Cyprus President Nicos Anastasiades accepted the troika’s demands to close the Laiki Bank, the country’s second largest financial institution. As far as the Bank of Cyprus, the largest, shareholders are to be wiped out and deposits over $130,000 are to get a “haircut” of up to 60 percent.

Supposedly guaranteed deposits under $130,000, which under the previous plan were to be “taxed,” are safe but unavailable for now. The government of Cyprus has imposed strict capital controls, limiting daily withdrawals to $383 and placing similar restrictions on other transactions as the only way to prevent bank runs by foreign and domestic account holders and a growth of the “banco de mattress” as a Financial Times article referred to the resulting loss of confidence in the country’s banks. This is the first time such controls have been imposed by any country within the eurozone.

The contradiction of a shared currency among nations with disparate levels of development and productivity is resolving itself through write-downs and capital controls. When “a Cypriot euro isn’t identical to a German or even a Greek euro, the single currency is closer to a hopeful fiction than an economic reality,” stated a March 28 Wall Street Journal editorial.

In some ways “this is true of euros on deposit in Greece,” stated the Times, “whose use is increasingly subject to detailed review and delay by tax authorities; or euros in Italy, where the size of cash transactions is severely restricted, at least by law.”

Cuts in hours and wages

“Right now our workweek has been cut to two days per week with an equivalent cut in pay,” Kiprianou said. “You have individuals working all their lives to save some money and now they just take it from them. Teachers are being told that there will be layoffs and increased teaching hours for the others. Already, social security funds for health care are also being targeted.”

In addition to job and wage cuts, strings attached to the troika loan agreement include raising taxes on alcohol and tobacco products and the island’s value-added tax rate.

Loss of confidence in the banks is reducing the availability of goods on store shelves, as suppliers are not taking letters of credit from banks but demanding cash. In Limassol, Cyprus’ second largest city and a center for shipping goods into the country, “the cargo network has shuddered to a halt,” reported the Wall Street Journal. “This is the artery of the economy and now nothing can move through here because no one’s sure they’ll get paid,” dockworker Marios Theodosiou told the paper.

Cyprus’ economy may contract by 20 percent over the next three years, noted Marketwatch.
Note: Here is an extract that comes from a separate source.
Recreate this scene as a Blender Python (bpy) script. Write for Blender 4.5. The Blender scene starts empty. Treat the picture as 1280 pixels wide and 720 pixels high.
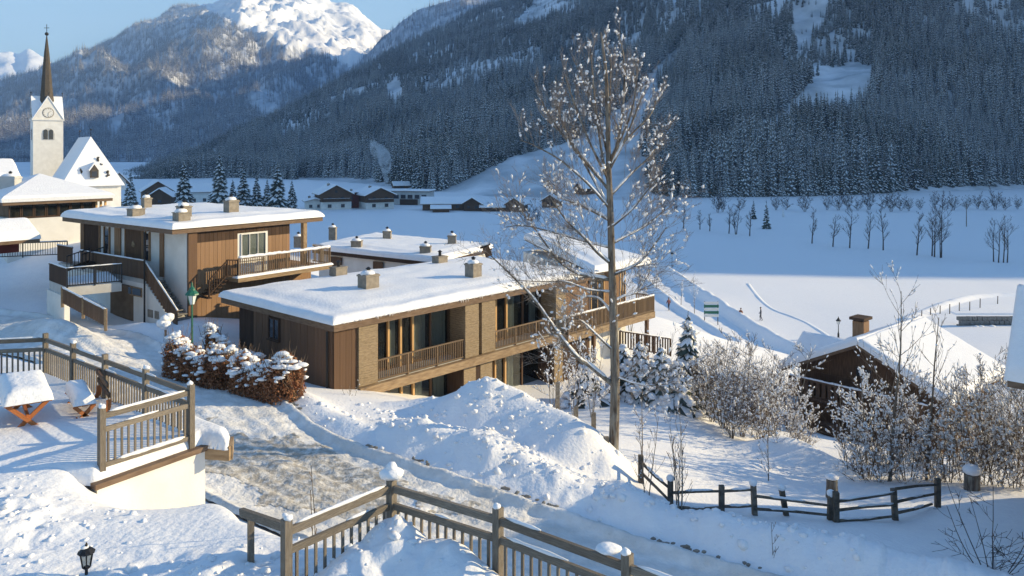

The moves pushed by troika officials, fraught with their own divisions and clearly making it up as they go along, has received much criticism in the bourgeois economic press, whose armchair pundits often include their own nostrums for the crisis — all of which one way or another spell disaster and bear down hardest on working people. Under delusions that complement their faith in the law of value, the experts of capital believe that the right policies can mitigate or exert some control over the growing contradictions of capitalism.

“Cyprus Is Doomed: Why the Country Must Leave the Euro Immediately,” headlined an Atlantic magazine article, in arguing for an alternative “solution” to the banking crisis. “The Cypriot bailout and bail-in will save the Cypriot financial system by destroying it, along with the rest of their economy,” the article said.
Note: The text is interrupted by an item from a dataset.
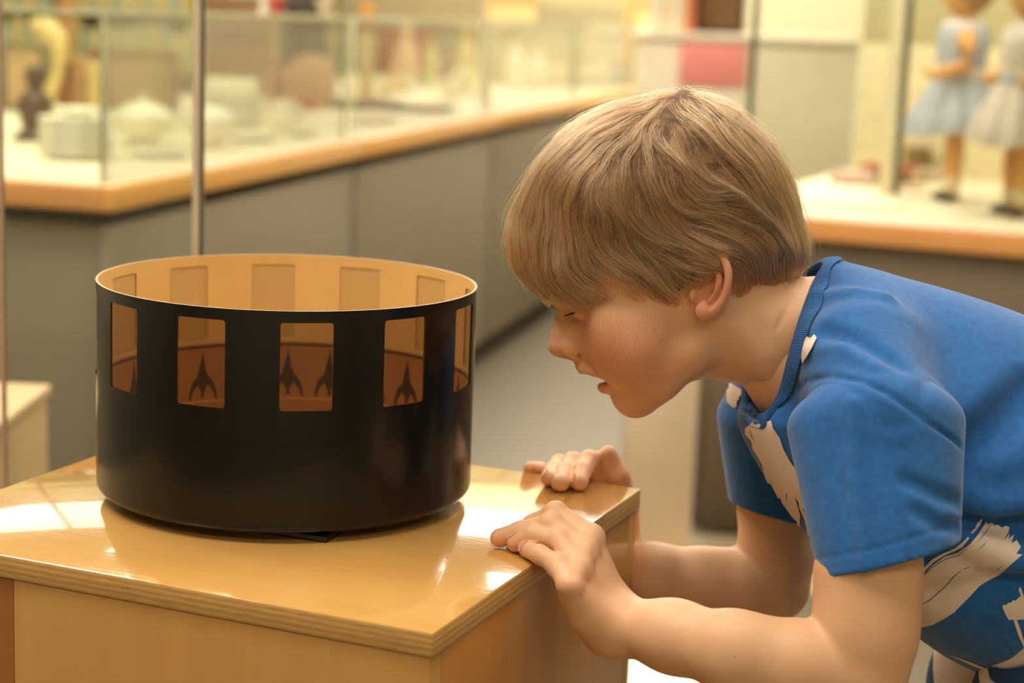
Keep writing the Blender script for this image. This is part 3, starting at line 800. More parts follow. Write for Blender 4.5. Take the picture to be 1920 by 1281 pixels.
wc = empty('white_cabinet', (.87, 7.25, 0), 'white cabinet behind the head of the boy, a pink sheet on its front', 'cabinet')
m_wh = plain('white_lacquer', (240, 228, 202), 0.4)
box('cabinet_body', (0, 0, .565), (.82, .5, 1.10), m_wh, wc, bevel=.006)
box('cabinet_top', (0, 0, 1.132), (.86, .54, .03), m_wh, wc, bevel=.006)
a, b = Py(1272, 158, 6.99), Py(1402, 84, 6.99)
o = box('pink_sheet', ((a[0] + b[0]) / 2, 6.985, (a[2] + b[2]) / 2), (b[0] - a[0], .004, b[2] - a[2]), plain('pink_print', (244, 152, 144), .6), bevel=.001)
tag(o, 'pink poster sheet hanging on the white cabinet above the head of the boy', 'poster')
def onwc(px): return float(Py(px, 40, 7.15)[0])
for i, (px, w_, h_, col, lab) in enumerate(((1228, .036, .24, (238, 226, 200), 'white book on the white cabinet, leftmost of the row'), (1246, .036, .22, (232, 214, 180), 'cream book on the white cabinet, second of the row'), (1262, .03, .24, (238, 228, 206), 'white book on the white cabinet, third of the row'), (1276, .026, .23, (226, 200, 168), 'beige book on the white cabinet, fourth of the row'), (1290, .034, .25, (208, 118, 78), 'orange red book on the white cabinet, right end of the row'))):
    bm = bmesh.new(); add_box(bm, (0, 0, h_ / 2), (w_, .17, h_), 0, .004); add_box(bm, (0, -.086, h_ * .75), (w_ * .6, .002, h_ * .1), 0, 0)
    o = from_bm('cabinet_book', bm, plain('book_cover', col, .6), None, angle=40); o.location = (onwc(px), 7.15, 1.147); tag(o, lab, 'book', 'books on the white cabinet')
frame_pic(1302, -60, 1402, 44, 7.2, 'dark brown framed picture standing on the white cabinet', (70, 44, 26), (112, 84, 52), z0=1.147)

# pale plinth and step behind the chin of the boy
pp = Pz(1166, 1062, 0)
w_ = 124 * mpp(pp)
r = empty('pale_plinth', (pp[0] + w_ / 2, pp[1] + .12, 0), 'pale pinkish plinth standing on the floor below the chin of the boy', 'plinth')
box('plinth_body', (0, 0, .235), (w_, .24, .45), plain('pale_plinth_paint', (214, 190, 160), .6, var=.08, scale=6), r, bevel=.004)
box('plinth_foot', (0, 0, .006), (w_ + .03, .27, .012), plain('pale_plinth_foot', (200, 182, 150), .6), r, bevel=.002)
p0 = Pz(1300, 1100, 0)
o = box('floor_sill', (p0[0] + .1, p0[1] + .17, .004), (.62, .40, .008), plain('pale_step_vinyl', (206, 188, 154), .5), bevel=.001); tag(o, 'pale flat step strip on the floor in front of the brown counter', 'step')
p0 = Pz(1215, 1290, 0.3)
r = empty('white_stool', (p0[0] + .03, p0[1] + .05, 0), 'white low box just right of the plywood plinth, below the forearm', 'box')
box('stool_body', (0, 0, .14), (.17, .16, .28), m_wh, r, bevel=.006); box('stool_top', (0, 0, .29), (.18, .17, .02), m_wh, r, bevel=.004)

# ------------------------------------------------------------------ dolls and papers on the low counter
m_skin_d = plain('doll_composition', (214, 158, 92), .45)
m_blue_d = plain('doll_blue_cotton', (176, 180, 190), .8, var=.1, scale=60)
m_white_d = plain('doll_white_cotton', (222, 208, 196), .8, var=.06, scale=60)
m_hair_d = plain('doll_hair', (170, 132, 88), .7)
m_shoe_d = plain('doll_shoe', (88, 68, 52), .5); m_sock = plain('doll_sock', (226, 204, 160), .8)
def doll(px, py, hpx, label, dress, face, arms):
    p, m = sc_at(px, py, C2Z)
    r = empty('doll', (p[0], p[1], C2Z), label, 'doll', rz=face)
    H = hpx * m                                          # height to the crown
    g = lambda s: s * H
    for s in (-1, 1):
        x = g(.055) * s
        bm = bmesh.new(); add_tube(bm, [(0, x, g(.03)), (0, x, g(.10)), (0, x, g(.18)), (0, x, g(.28)), (0, x, g(.42))], [g(.024), g(.028), g(.040), g(.038), g(.052)], 14); from_bm('leg', bm, m_skin_d, r, smooth=True)
        bm = bmesh.new(); add_tube(bm, [(0, x, g(.03)), (0, x, g(.06)), (0, x, g(.11))], [g(.027), g(.031), g(.034)], 14); from_bm('sock', bm, m_sock, r, smooth=True)
        bm = bmesh.new(); bmesh.ops.create_uvsphere(bm, u_segments=16, v_segments=10, radius=1, matrix=Matrix.Translation((-g(.025), x, g(.021))) @ Matrix.Diagonal((g(.062), g(.034), g(.021), 1))); from_bm('shoe', bm, m_shoe_d, r, smooth=True)
        sh = Vector((0, g(.10) * s, g(.74)))
        el = sh + Vector((arms[0] * g(.02), g(.06) * s, -g(.14))); ha = el + Vector((-g(.13) * arms[1], -g(.01) * s, -g(.045)))
        bm = bmesh.new(); add_tube(bm, [sh, (sh + el) / 2, el, (el + ha) / 2, ha, ha + Vector((-g(.03), 0, g(.004)))], [g(.042), g(.038), g(.034), g(.032), g(.026), g(.016)], 14); from_bm('arm', bm, m_skin_d, r, smooth=True)
    # skirt with soft pleats
    bm = bmesh.new(); rings = []
    for (z, rr, amp) in ((.30, .215, .10), (.31, .218, .10), (.40, .185, .07), (.50, .135, .04), (.56, .105, .01), (.62, .108, 0), (.70, .118, 0), (.77, .10, 0), (.79, .055, 0)):
        rings.append([bm.verts.new((g(rr) * (1 + amp * sin(11 * q + z * 4)) * cos(q), g(rr) * (1 + amp * sin(11 * q + z * 4)) * 1.08 * sin(q), g(z + .012 * amp * 10 * sin(3 * q)))) for q in np.linspace(0, 2 * pi, 88, endpoint=False)])
    for a, b in zip(rings, rings[1:]):
        for i in range(88):
            bm.faces.new((a[i], a[(i + 1) % 88], b[(i + 1) % 88], b[i]))
    from_bm('dress', bm, dress, r, smooth=True)
    lathe('sash', [(g(.108), g(.545)), (g(.112), g(.55)), (g(.112), g(.575)), (g(.107), g(.58))], m_white_d if dress is m_blue_d else m_blue_d, r, 40, m=Matrix.Diagonal((1, 1.08, 1, 1)))
    lathe('collar', [(g(.045), g(.80)), (g(.10), g(.775)), (g(.105), g(.765)), (g(.05), g(.79))], m_white_d, r, 32)
    bm = bmesh.new(); add_tube(bm, [(0, 0, g(.77)), (0, 0, g(.84))], [g(.036), g(.034)], 16)
    bmesh.ops.create_uvsphere(bm, u_segments=24, v_segments=16, radius=1, matrix=Matrix.Translation((-g(.008), 0, g(.90))) @ Matrix.Diagonal((g(.088), g(.078), g(.096), 1)))
    bmesh.ops.create_uvsphere(bm, u_segments=10, v_segments=8, radius=g(.014), matrix=Matrix.Translation((-g(.098), 0, g(.885))))
    from_bm('head', bm, m_skin_d, r, smooth=True)
    bm = bmesh.new(); bmesh.ops.create_uvsphere(bm, u_segments=28, v_segments=18, radius=1, matrix=Matrix.Translation((g(.022), 0, g(.915))) @ Matrix.Diagonal((g(.096), g(.094), g(.100), 1)))
    for v in bm.verts: v.co += v.co.normalized() * random.uniform(0, g(.01))
    from_bm('hair', bm, m_hair_d, r, smooth=True)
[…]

The article doesn’t describe the immediate ruinous consequences of Cyprus dropping the euro and using a currency whose value would fall through the floor, the long-term challenge this would pose for a country that produces and exports little, or even the fact that its $19 billion public debt would still have to be paid in euros. The real options within the capitalist framework could be summarized: make it worse or make it worse.

Maria Plessa from Athens, Greece, contributed to this article.